Dalziel reveals frustration

16:00, Feb 17 2014
Lianne Dalziel
PLACING THE BLAME: Lianne Dalziel said her new council still did not "have a complete picture'' of the financial situation facing the city.

Lianne Dalziel's state of the city speech appears to be borne more out of frustration than deliberate sabre-rattling.

Attacking the previous council and its leadership, bemoaning the delicate but crucial relationship with the Government and, in particular, Earthquake Recovery Minister Gerry Brownlee, and taking a swipe at the Canterbury Earthquake Recovery Authority (Cera) are steps not taken lightly by a politician of Dalziel's experience.

She takes care to think about her messaging, analysing the impact and fallout carefully.

And there was fallout yesterday, even if it came through gritted teeth.

Brownlee fired a few gentle barbs back while former Mayor Sir Bob Parker gave a lengthy, reasoned response.

Both were clearly annoyed at Dalziel's speech but were also at pains to resist the urge to have a serious crack.


Unlike some mayors, the fingerprints of press secretaries and other staff would not have been over this speech. They may have been consulted on its contents but these were Dalziel's thoughts.

She has been in politics for more than 20 years and knows full well people will be poring over each word (there were 2217 of them in this speech) and deciphering what she is trying to say.

Dalziel is into the fifth month of her mayoralty and it has been run at a frenetic, break-neck pace.
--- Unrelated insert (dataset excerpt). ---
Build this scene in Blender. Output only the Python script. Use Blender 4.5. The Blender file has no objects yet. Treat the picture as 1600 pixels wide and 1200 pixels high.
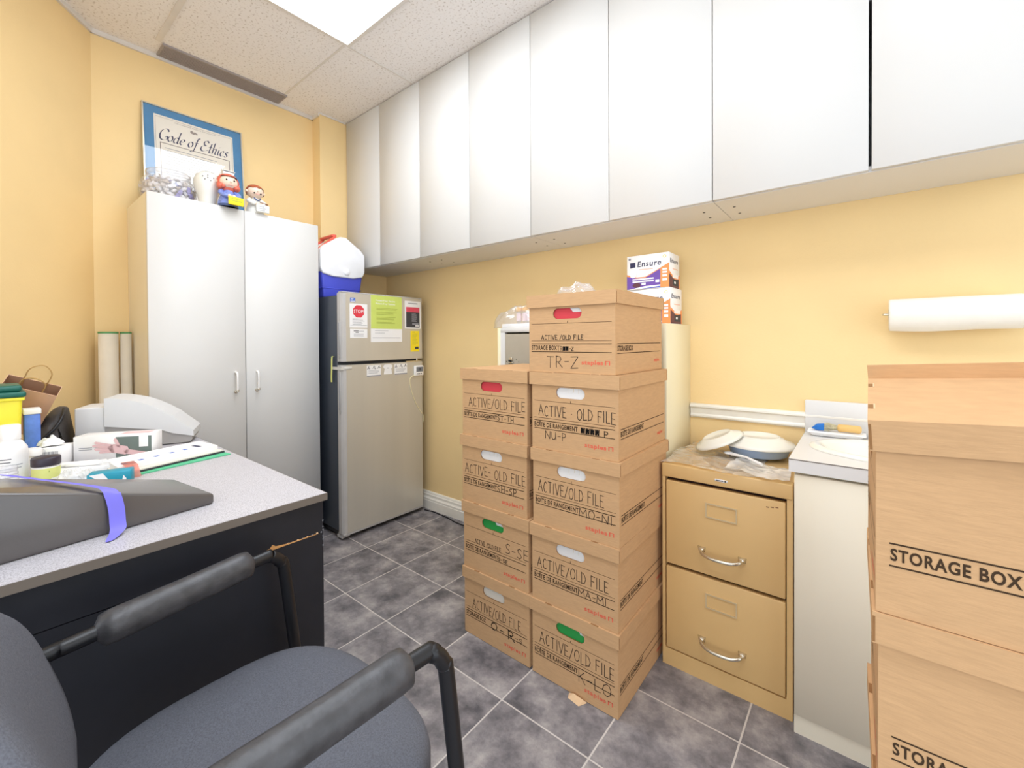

She was elected on a mandate that demanded she sort out the city's many issues and she has taken that at her word.

Her pace has been relentless and council staff and management have probably struggled, at times, to keep up.

Dalziel wants a change of culture and a change in the way the city does business. That is to be applauded but you get the sense she tires when officials, like Brownlee, don't play ball at her pace.

Yesterday's speech would have hit some raw nerves but it spoke of a frustrated mayor, growing more impatient by the day.